Requirements to be followed in the risk rating of anti-money laundering customers:
(1) The principle of risk equivalence. Financial institutions should scientifically allocate anti-money laundering resources according to the risk assessment results, take strengthened anti-money laundering measures in areas with high money laundering risks, and take simplified anti-money laundering measures in areas with low money laundering risks.
(2) the principle of comprehensiveness. Except for the exceptions listed in these Guidelines, financial institutions should comprehensively assess the risk status of customers and regions, businesses, industries (occupations), and scientifically and reasonably determine the risk level for each customer.
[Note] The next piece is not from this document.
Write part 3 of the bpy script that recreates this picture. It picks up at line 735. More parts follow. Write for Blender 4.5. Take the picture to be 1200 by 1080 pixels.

(3) the principle of identity. Financial institutions should establish and improve the process of money laundering risk assessment and customer risk classification, giving the same customer a unique risk level in the financial institution, but the same customer can be given different risk levels by different financial institutions in the same group.
(4) the principle of dynamic management. Financial institutions should adjust their risk levels and corresponding risk control measures in a timely manner according to the changes of customers' risk status.
(5) the principle of independent management. A financial institution may decide not to follow these guidelines or one of their requirements if it determines that the implementation effect of the self-determined risk assessment standards or risk control measures is not lower than these guidelines or one of their requirements after evaluation and demonstration, but it shall record the methods, processes and conclusions of evaluation and demonstration in writing.
(6) the principle of confidentiality. Financial institutions shall not disclose customer risk level information to customers or other third parties unrelated to anti-money laundering work.